まずはスタッフの方から香水について簡単なレクチャーを受け、その後好きな香りを選びながら調香し、香水を作ります。香水は時間の経過とともに香りが変化するのが特徴で、香りの成分の発揮速度(香りの飛び方)の違いから「トップノート」、「ミドルノート」、「エンドノート」と呼ばれています。トップノート、ミドルノートは6種類、エンドノートは4種類あり、各ノートからお気に入りを決めます。匂いがわからなくなったら、コーヒー豆か、自分の手首を嗅ぐとリセット。迷いながらも3種で20ミリリットルになるように量を決めます。配合は自由ですが、各ノートから必ず1種類を入れると、バランスが取れやすくなるそう。一連の作業はまるで子どものころ経験した化学実験のようでした。どういう結果になるかを想像しながら目の前にある香水とにらめっこです。
化学実験で得られたのはほかでは得難い”充実感”
次は全部で30ミリリットルになるように量を足していきます。

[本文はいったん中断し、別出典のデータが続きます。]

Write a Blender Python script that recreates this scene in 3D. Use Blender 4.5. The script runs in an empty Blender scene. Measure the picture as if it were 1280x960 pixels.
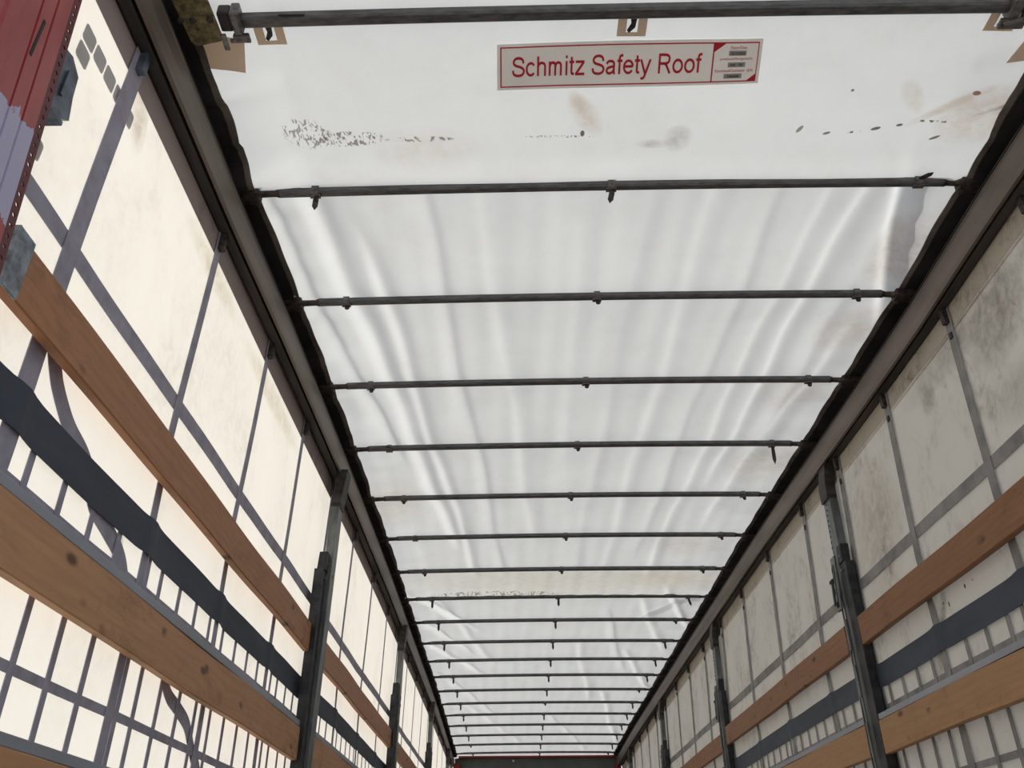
import bpy, bmesh, math, random
from mathutils import Vector, Matrix
random.seed(7)
scn = bpy.context.scene
COL = scn.collection

# ------------------------------------------------------------------ camera
FPX = 1071.5
cam_d = bpy.data.cameras.new('camera')
cam = bpy.data.objects.new('camera', cam_d); COL.objects.link(cam); scn.camera = cam
cam_d.sensor_fit = 'HORIZONTAL'; cam_d.sensor_width = 36.0
cam_d.lens = FPX / 1280 * 36.0
cam_d.clip_start = 0.05; cam_d.clip_end = 200
CAM = Vector((-0.2998, 0.0, 0.5988))
PI_, YA, RO = 0.5448, -0.0032, -0.0063
_f = Vector((math.sin(YA)*math.cos(PI_), math.cos(YA)*math.cos(PI_), math.sin(PI_)))
_r = Vector((math.cos(YA), -math.sin(YA), 0)); _u = _r.cross(_f)
_r2 = _r*math.cos(RO) + _u*math.sin(RO); _u2 = -_r*math.sin(RO) + _u*math.cos(RO)
m = Matrix(((_r2.x, _u2.x, -_f.x, CAM.x), (_r2.y, _u2.y, -_f.y, CAM.y), (_r2.z, _u2.z, -_f.z, CAM.z), (0, 0, 0, 1)))
cam.matrix_world = m

# ------------------------------------------------------------------ world, sun, exposure
w = bpy.data.worlds.new('sky'); scn.world = w; w.use_nodes = True
nt = w.node_tree; nt.nodes.clear()
sky = nt.nodes.new('ShaderNodeTexSky'); sky.sky_type = 'NISHITA'; sky.sun_disc = False
sky.sun_elevation = math.radians(42); sky.sun_rotation = math.radians(-70)
sky.air_density = 1.0; sky.dust_density = 2.5; sky.ozone_density = 1.0
mixw = nt.nodes.new('ShaderNodeMixRGB'); mixw.inputs['Fac'].default_value = 0.45
mixw.inputs['Color2'].default_value = (4.4, 4.3, 4.1, 1)       # thin white cloud over the blue
bg = nt.nodes.new('ShaderNodeBackground'); bg.inputs['Strength'].default_value = 0.17
out = nt.nodes.new('ShaderNodeOutputWorld')
nt.links.new(sky.outputs[0], mixw.inputs['Color1']); nt.links.new(mixw.outputs[0], bg.inputs['Color']); nt.links.new(bg.outputs[0], out.inputs[0])
sd = bpy.data.lights.new('sun', 'SUN'); sun = bpy.data.objects.new('sun', sd); COL.objects.link(sun)
sd.energy = 6.3; sd.angle = math.radians(0.8); sd.color = (1.0, 0.96, 0.885)
SUN_DIR = Vector((-0.80, 0.28, 0.62)).normalized()
sun.rotation_euler = SUN_DIR.to_track_quat('Z', 'Y').to_euler(); sun.location = SUN_DIR*20
scn.view_settings.view_transform = 'Standard'; scn.view_settings.look = 'None'
scn.view_settings.gamma = 1.0; scn.view_settings.use_curve_mapping = False
scn.view_settings.exposure = 0.0
try:
    scn.cycles.max_bounces = 14; scn.cycles.transmission_bounces = 10; scn.cycles.diffuse_bounces = 10
except Exception: pass

# ------------------------------------------------------------------ materials
class NT:
    def __init__(s, name):
        s.m = bpy.data.materials.new(name); s.m.use_nodes = True; s.t = s.m.node_tree; s.t.nodes.clear()
        s.out = s.t.nodes.new('ShaderNodeOutputMaterial')
    def n(s, typ, ins=None, **kw):
        d = s.t.nodes.new('ShaderNode' + typ)
        for k, v in kw.items(): setattr(d, k, v)
        for k, v in (ins or {}).items():
            if isinstance(v, bpy.types.NodeSocket): s.t.links.new(v, d.inputs[k])
            else: d.inputs[k].default_value = v
        return d
    def coords(s, scale=(1,1,1), rot=(0,0,0)):
        tc = s.n('TexCoord'); mp = s.n('Mapping', {'Vector': tc.outputs['Object'], 'Scale': scale, 'Rotation': rot}); return mp.outputs[0]
    def noise(s, scale, detail=4, rough=.55, vec=None, dist=0.0):
        i = {'Scale': scale, 'Detail': detail, 'Roughness': rough, 'Distortion': dist}
        if vec is not None: i['Vector'] = vec
        else: i['Vector'] = s.coords()
        return s.n('TexNoise', i).outputs['Fac']
    def ramp(s, fac, stops):
        d = s.n('ValToRGB', {'Fac': fac}); e = d.color_ramp.elements
        while len(e) < len(stops): e.new(0.5)
        for i, (p, c) in enumerate(stops):
            e[i].position = p; e[i].color = (c, c, c, 1) if isinstance(c, (int, float)) else (*c, 1)
        return d.outputs['Color']
    def mix(s, fac, a, b, mode='MIX'):
        def c(v): return v if isinstance(v, bpy.types.NodeSocket) else (*v, 1)
        return s.n('MixRGB', {'Fac': fac, 'Color1': c(a), 'Color2': c(b)}, blend_type=mode).outputs[0]
    def math(s, op, a, b=0.0, c=None, clamp=False):
        d = s.n('Math', operation=op, use_clamp=clamp)
        for i, v in enumerate((a, b, c)):
            if v is None: continue
            if isinstance(v, bpy.types.NodeSocket): s.t.links.new(v, d.inputs[i])
            else: d.inputs[i].default_value = v
        return d.outputs[0]
    def done(s, shader): s.t.links.new(shader, s.out.inputs[0]); return s.m

def principled(name, col, rough=.5, metal=0.0, var=.15, vscale=8, vstretch=(1,1,1), dark=None, bump=0.0, spec=.4):
    t = NT(name); v = t.coords(vstretch)
    f = t.noise(vscale, 5, .6, v)
    d = dark or tuple(c*(1-var*2) for c in col)
    l = tuple(min(1, c*(1+var)) for c in col)
    c = t.ramp(f, [(.3, d), (.65, l)])
    i = {'Base Color': c, 'Roughness': rough, 'Metallic': metal, 'Specular IOR Level': spec}
    if bump: i['Normal'] = t.n('Bump', {'Height': f, 'Strength': bump, 'Distance': .004}).outputs[0]
    return t.done(t.n('BsdfPrincipled', i).outputs[0])

def tarp(name, col, trans, dirt_col, dirt, streak=(1, 1, 1), blobs=(), rough_bump=.15, lum=.6, seed=0.0, dscale=2.2, xyz='XY'):
    """woven PVC sheet: part diffuse, part translucent, with dirt"""
    t = NT(name)
    v = t.coords(streak); big = t.noise(dscale, 6, .65, v, .4)
    fine = t.noise(22, 6, .7, v, .6)
    base = t.mix(t.ramp(big, [(.35, 0), (.75, 1)]), col, tuple(c*.94 for c in col))
    m1 = t.math('MULTIPLY', t.ramp(big, [(.48, 0), (.72, 1)]), t.ramp(fine, [(.42, 0), (.66, 1)]))
    base = t.mix(t.math('MULTIPLY', m1, dirt), base, dirt_col)
    specks = t.ramp(t.noise(60, 3, .6, t.coords((1, 1, 1))), [(.73, 0), (.78, 1)])
    base = t.mix(t.math('MULTIPLY', specks, dirt*.6), base, tuple(c*.5 for c in dirt_col))
    if blobs:
        tc = t.n('TexCoord'); sep = t.n('SeparateXYZ', {0: tc.outputs['Object']})
        A, B = (sep.outputs[0], sep.outputs[1]) if xyz == 'XY' else (sep.outputs[1], sep.outputs[2])
        for (cx, cy, rx, ry, ang, colb, amt, pat) in blobs:
            dx = t.math('SUBTRACT', A, cx); dy = t.math('SUBTRACT', B, cy)
            ca, sa = math.cos(ang), math.sin(ang)
            u = t.math('ADD', t.math('MULTIPLY', dx, ca), t.math('MULTIPLY', dy, sa))
            q = t.math('SUBTRACT', t.math('MULTIPLY', dy, ca), t.math('MULTIPLY', dx, sa))
            u = t.math('DIVIDE', u, rx); q = t.math('DIVIDE', q, ry)
            r = t.math('ADD', t.math('MULTIPLY', u, u), t.math('MULTIPLY', q, q))
            fall = t.math('SUBTRACT', 1.0, r, clamp=True)
            if pat == 'soft':
                nz = t.ramp(t.noise(18, 5, .7, t.coords(), .5), [(.3, .2), (.7, 1)])
                mk = t.math('MULTIPLY', fall, nz)
            elif pat == 'solid':
                mk = t.ramp(fall, [(.15, 0), (.4, 1)])
            else:   # water marks: small crowded dashes
                wv = t.n('TexNoise', {'Vector': t.coords((1.6, .8, 1), (0, 0, .25)), 'Scale': pat, 'Detail': 1.5, 'Distortion': 1.2}).outputs['Fac']
                mk = t.math('MULTIPLY', t.ramp(wv, [(.53, 0), (.58, 1)]), t.ramp(fall, [(.05, 0), (.35, 1)]))
            base = t.mix(t.math('MULTIPLY', mk, amt), base, colb)
    bn = t.n('Bump', {'Height': t.noise(9, 5, .6, t.coords()), 'Strength': rough_bump, 'Distance': .01}).outputs[0]
    d = t.n('BsdfDiffuse', {'Color': base, 'Roughness': .6, 'Normal': bn}).outputs[0]
    tc_ = t.mix(1.0, base, trans, 'MULTIPLY')
    tr = t.n('BsdfTranslucent', {'Color': tc_, 'Normal': bn}).outputs[0]
    mx = t.n('MixShader', {0: lum, 1: d, 2: tr}).outputs[0]
    return t.done(mx)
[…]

ここでは全てのノートから香りをチョイス。分量は自分の直感と感覚で決めます。私は最初の香りからあまり離れず、迷っていたもう1種類の香りを少し足して完成。体験時間は約50分でしたが、あっという間でした。調香中はとにかく夢中で、頭の中で想像もできない香りをずっと探して、迷って、どの香りが1番良くなるだろうか、どれが私の香りだろうか、と考えていました。完成した時は「香水作ってしまったぞ」という満足感と「私の作った香水が1番いい香りだぞ」という誇らしい気持ちで、とても満たされた気持ちになりました。
◆大分香りの博物館
住所:別府市北石垣48-1
電話:0977-27-7272
営業時間:10:00~18:00(カフェテリアは10:00~18:00)
料金:入館料一般700円、高校生500円、小・中学生300円、体験料2,800円(持ち帰りの香水30ミリリットル、香水ビン含む)
今回の「ちゃん旅」の気づき
今回のちゃん旅では、日本の温泉の1割を占める別府の特徴は、名所だけでなく特産品などからもっと多角的に感じられることがわかりました。別府温泉、もったいない……。ですが決してマイナスの意味ではありません。「もっとたくさんの方々に知ってほしい」と痛感したのです。別府温泉というと、「湯気がブクブク浮き出る地獄めぐりが楽しい」「湯気を使ったグルメがおいしい」など、すでに有名な観光コンテンツがたくさんあります。しかし、目玉スポットの背景には世界唯一の製法でできる湯の花があるんだ、とか、新しいスポットも誕生しているんだ、など旅に出る前の下調べで、疑問を持ったり興味を持ったりできます。温泉観光地への先入観や固定概念を脱ぎ捨て、ぜひ足を運んでみてください。体験しないと気づけない、楽しいことや知らないことが待っています。